Ines Wesley-Tanaskovic, Jacques Tocatlian, and Kenneth H. Roberts

Recognizing that science and technology have an increasing impact on our social and natural environments, the United Nations University decided to have a forum for international experts to contemplate the directions in which certain advances are leading society. To this end a series of international symposia on "Frontiers of Science and Technology" are being carried out in cooperation with major Japanese universities.

The first symposium in this series was held in 1991, in cooperation with the University of Tokyo, to assess the impact of chaos on science and society, reflecting the growing body of knowledge on chaotic behaviour in a variety of scientific disciplines.

The second symposium was held in Kyoto in 1992 in cooperation with Kyoto University, and its aim was to evaluate the potential of the new information technologies to improve information handling, retrieval, and exchange and, in general, to expand access to science and technology.

It is recognized that new information technologies are fundamentally restructuring traditional ways of providing access to science and technology. However, despite the current rate of technological innovation, there is a trend to greater disparities among nations in terms of access to information and the ability to apply knowledge for social and economic development. The opportunities of developing countries to use the new information technologies were a major concern of the second symposium.

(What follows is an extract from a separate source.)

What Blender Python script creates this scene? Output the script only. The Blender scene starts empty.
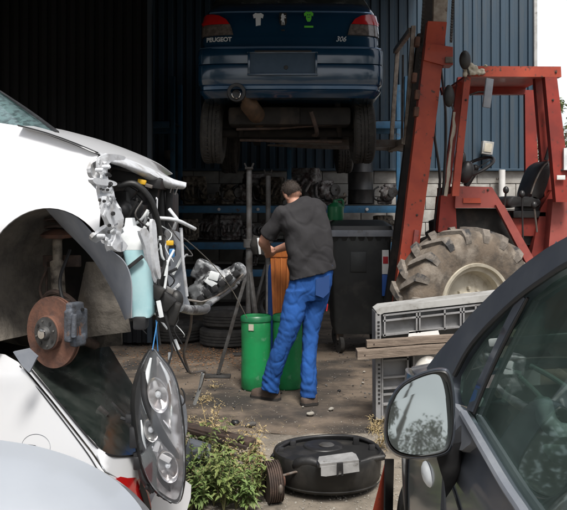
import bpy, bmesh, math, random
from mathutils import Vector, Matrix, noise
from mathutils.geometry import delaunay_2d_cdt
random.seed(7)
PI = math.pi
F = 800.0; CX = 283.5; HY = 205.0; H = 1.5          # lens and eye height measured from the photograph
scene = bpy.context.scene
col = scene.collection

def at(px, py, d):
    return Vector(((px - CX) / F * d, d, H - (py - HY) / F * d))

# ------------------------------------------------------------------ materials
def mat(name, c1, c2=None, rough=0.6, metal=0.0, scale=6.0, bump=0.0, bscale=None, coat=0.0, rough2=None,
        lo=0.4, hi=0.62, stretch=None, c3=None, s3=2.0, lo3=0.55, hi3=0.7, spec=0.5, detail=6):
    m = bpy.data.materials.new(name); m.use_nodes = True
    nt = m.node_tree; b = nt.nodes['Principled BSDF']
    b.inputs['Roughness'].default_value = rough; b.inputs['Metallic'].default_value = metal
    b.inputs['Base Color'].default_value = (*c1, 1); b.inputs['Coat Weight'].default_value = coat
    b.inputs['Coat Roughness'].default_value = 0.08
    b.inputs['Specular IOR Level'].default_value = spec
    tc = nt.nodes.new('ShaderNodeTexCoord'); src = tc.outputs['Object']
    if stretch:
        mp = nt.nodes.new('ShaderNodeMapping'); mp.inputs['Scale'].default_value = stretch
        nt.links.new(src, mp.inputs[0]); src = mp.outputs[0]
    def nz(s, d=6):
        n = nt.nodes.new('ShaderNodeTexNoise'); n.inputs['Scale'].default_value = s
        n.inputs['Detail'].default_value = d; n.inputs['Roughness'].default_value = .62
        nt.links.new(src, n.inputs['Vector']); return n
    def ramp(fac, a, b_):
        r = nt.nodes.new('ShaderNodeMapRange'); r.inputs['From Min'].default_value = a; r.inputs['From Max'].default_value = b_
        nt.links.new(fac, r.inputs['Value']); return r.outputs[0]
    if c2 is not None:
        n = nz(scale, detail); f = ramp(n.outputs['Fac'], lo, hi)
        mx = nt.nodes.new('ShaderNodeMix'); mx.data_type = 'RGBA'
        mx.inputs['A'].default_value = (*c1, 1); mx.inputs['B'].default_value = (*c2, 1)
        nt.links.new(f, mx.inputs['Factor']); out = mx.outputs['Result']
        if c3 is not None:
            n3 = nz(s3, 8); f3 = ramp(n3.outputs['Fac'], lo3, hi3)
            m3 = nt.nodes.new('ShaderNodeMix'); m3.data_type = 'RGBA'
            nt.links.new(out, m3.inputs['A']); m3.inputs['B'].default_value = (*c3, 1)
            nt.links.new(f3, m3.inputs['Factor']); out = m3.outputs['Result']
        nt.links.new(out, b.inputs['Base Color'])
        if rough2 is not None:
            rr = nt.nodes.new('ShaderNodeMapRange'); nt.links.new(f, rr.inputs['Value'])
            rr.inputs['To Min'].default_value = rough; rr.inputs['To Max'].default_value = rough2
            nt.links.new(rr.outputs[0], b.inputs['Roughness'])
    if bump:
        n2 = nz(bscale or scale * 4, 8); bp = nt.nodes.new('ShaderNodeBump')
        bp.inputs['Strength'].default_value = bump; bp.inputs['Distance'].default_value = .02
        nt.links.new(n2.outputs['Fac'], bp.inputs['Height']); nt.links.new(bp.outputs[0], b.inputs['Normal'])
    return m

def glass_mat(name, tint, gloss=0.10, rough=0.02, dust_haze=None, dust_haze_f=.2):
    m = bpy.data.materials.new(name); m.use_nodes = True; nt = m.node_tree
    nt.nodes.clear()
    o = nt.nodes.new('ShaderNodeOutputMaterial'); mx = nt.nodes.new('ShaderNodeMixShader')
    t = nt.nodes.new('ShaderNodeBsdfTransparent'); g = nt.nodes.new('ShaderNodeBsdfGlossy')
    t.inputs[0].default_value = (*tint, 1); g.inputs['Roughness'].default_value = rough
    g.inputs['Color'].default_value = (.9, 1, .97, 1)
    lw_ = nt.nodes.new('ShaderNodeLayerWeight'); lw_.inputs[0].default_value = .5; fr = nt.nodes.new('ShaderNodeMath'); fr.operation = 'POWER'; fr.inputs[1].default_value = 4.0; nt.links.new(lw_.outputs['Facing'], fr.inputs[0])
    ad = nt.nodes.new('ShaderNodeMath'); ad.operation = 'ADD'; ad.inputs[1].default_value = gloss; ad.use_clamp = True
    nt.links.new(fr.outputs[0], ad.inputs[0]); nt.links.new(ad.outputs[0], mx.inputs[0])
    nt.links.new(t.outputs[0], mx.inputs[1]); nt.links.new(g.outputs[0], mx.inputs[2]); nt.links.new(mx.outputs[0], o.inputs[0])
    if dust_haze:
        df = nt.nodes.new('ShaderNodeBsdfDiffuse'); df.inputs[0].default_value = (*dust_haze, 1); m2 = nt.nodes.new('ShaderNodeMixShader')
        tc = nt.nodes.new('ShaderNodeTexCoord'); n = nt.nodes.new('ShaderNodeTexNoise'); n.inputs['Scale'].default_value = 5; n.inputs['Detail'].default_value = 7
        mr = nt.nodes.new('ShaderNodeMapRange'); mr.inputs['From Min'].default_value = .35; mr.inputs['From Max'].default_value = .7
        mr.inputs['To Min'].default_value = dust_haze_f * .6; mr.inputs['To Max'].default_value = dust_haze_f * 1.6
        nt.links.new(tc.outputs['Object'], n.inputs[0]); nt.links.new(n.outputs['Fac'], mr.inputs[0]); nt.links.new(mr.outputs[0], m2.inputs[0])
        nt.links.new(mx.outputs[0], m2.inputs[1]); nt.links.new(df.outputs[0], m2.inputs[2]); nt.links.new(m2.outputs[0], o.inputs[0])
    return m

M = {}
M['white_paint'] = mat('white_paint', (.74, .75, .77), (.68, .695, .72), rough=.28, coat=.6, scale=2.2, lo=.45, hi=.75)
M['white_dirty'] = mat('white_dirty', (.60, .62, .65), (.30, .29, .28), rough=.4, scale=14, lo=.48, hi=.72, bump=.15)
M['silver_paint'] = mat('silver_paint', (.44, .47, .51), (.40, .43, .47), rough=.30, metal=.35, coat=.7, scale=1.5)
M['blue_paint'] = mat('blue_paint', (.004, .034, .078), (.006, .040, .088), rough=.22, metal=.1, coat=1.0, scale=3)
M['graphite_paint'] = mat('graphite_paint', (.085, .098, .125), (.115, .13, .155), rough=.32, metal=.3, coat=.6, scale=5, c3=(.15, .15, .15), s3=9, lo3=.62, hi3=.8)
M['black_plastic'] = mat('black_plastic', (.014, .014, .015), (.032, .032, .033), rough=.45, scale=14, lo=.5, hi=.7)
M['black_dusty'] = mat('black_dusty', (.012, .012, .012), (.045, .042, .038), rough=.5, scale=7, lo=.48, hi=.75, bump=.1)
M['grey_plastic'] = mat('grey_plastic', (.17, .185, .21), (.24, .25, .27), rough=.6, scale=5, c3=(.12, .11, .10), s3=9)
M['caliper'] = mat('caliper', (.10, .115, .14), (.05, .05, .055), rough=.6, metal=.2, scale=20, bump=.3, c3=(.16, .10, .07), s3=14, lo3=.6)
M['lamp_plastic'] = mat('lamp_plastic', (.09, .095, .10), (.30, .31, .32), rough=.35, scale=11, lo=.5, hi=.6, c3=(.025, .025, .027), s3=17, lo3=.5, hi3=.58)
M['lamp_bezel'] = mat('lamp_bezel', (.80, .79, .78), (.16, .145, .14), rough=.25, metal=.5, scale=7, lo=.46, hi=.54, c3=(.26, .17, .13), s3=5, lo3=.55, hi3=.62, detail=2)
M['silver_box'] = mat('silver_box', (.42, .42, .42), (.30, .30, .30), rough=.45, metal=.3, scale=14, c3=(.15, .14, .12), s3=20, lo3=.6)
M['worn_beige'] = mat('worn_beige', (.36, .32, .27), (.20, .16, .13), rough=.75, scale=12, c3=(.10, .055, .035), s3=9, lo3=.6)
M['liner'] = mat('liner', (.16, .175, .205), (.22, .235, .26), rough=.65, scale=6, c3=(.19, .17, .15), s3=3)
M['wheelwell'] = mat('wheelwell', (.175, .155, .13), (.085, .076, .066), rough=.95, scale=7, bump=.5, c3=(.29, .25, .20), s3=3.2, lo3=.5, hi3=.72)
M['rust'] = mat('rust', (.15, .068, .044), (.085, .045, .034), rough=.8, metal=.1, scale=22, bump=.2, c3=(.20, .10, .068), s3=7)
M['dark_rust'] = mat('dark_rust', (.045, .032, .027), (.085, .055, .042), rough=.85, scale=18, bump=.3)
M['steel'] = mat('steel', (.42, .42, .42), (.25, .24, .23), rough=.35, metal=.85, scale=9)
M['dark_steel'] = mat('dark_steel', (.10, .10, .10), (.055, .05, .046), rough=.6, metal=.5, scale=12, bump=.2)
M['casting'] = mat('casting', (.28, .275, .27), (.055, .029, .026), rough=.6, metal=.3, scale=16, bump=.35, c3=(.25, .24, .23), s3=9, lo3=.58, hi3=.7)
M['casting_warm'] = mat('casting_warm', (.26, .225, .18), (.035, .028, .022), rough=.75, metal=.2, scale=14, bump=.35, c3=(.22, .19, .15), s3=8)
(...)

The Kyoto symposium reviewed the experiences and strategies of major international information programmes over the last 25 years that aimed at improving the capabilities of countries, and recognized that a significant infrastructural gap and lack of a systematic approach persist. Therefore, the symposium took as its central focus the requirements for planning future infrastructure development in a more systematic way by fully taking into account the new technological potential.

The symposium also examined technological experiences in database and data bank construction and use, communication networks, and the problems encountered by the developing countries in acquiring, adapting, and using the new information technologies.

One general area attracted particular attention: intelligent information access and its impact on information retrieval and transfer. Intelligent information access is a central area for research and development in information and computer sciences. It is expected that the advances in human-computer interaction and particularly in interactive technologies of natural language processing will open new perspectives. Access through natural language will become more creative for seeing in the computer an agent with a broad spectrum of communication means with the human user. Language must be integrated with other channels to attain multimodality for information access. The resulting hypermedia systems based on cognitive theories of human information processing open up horizons.

The paradigm of "sub-languages" that are domain-specific promises to offer an imaginative solution to the problems of user-computer interaction: the user as a processor of information. This approach encounters perceptual and processing limitations as well as applications to the user interface, such as input devices, displays, and dialogue design. "Flexible information processing" is another paradigm that is considered essential for the advancement of information technology applications in the real-world environment and that was examined at the symposium in terms of its future prospects.

A panel discussion at the symposium's end evoked recommendations for international cooperation in expanding access to science and technology.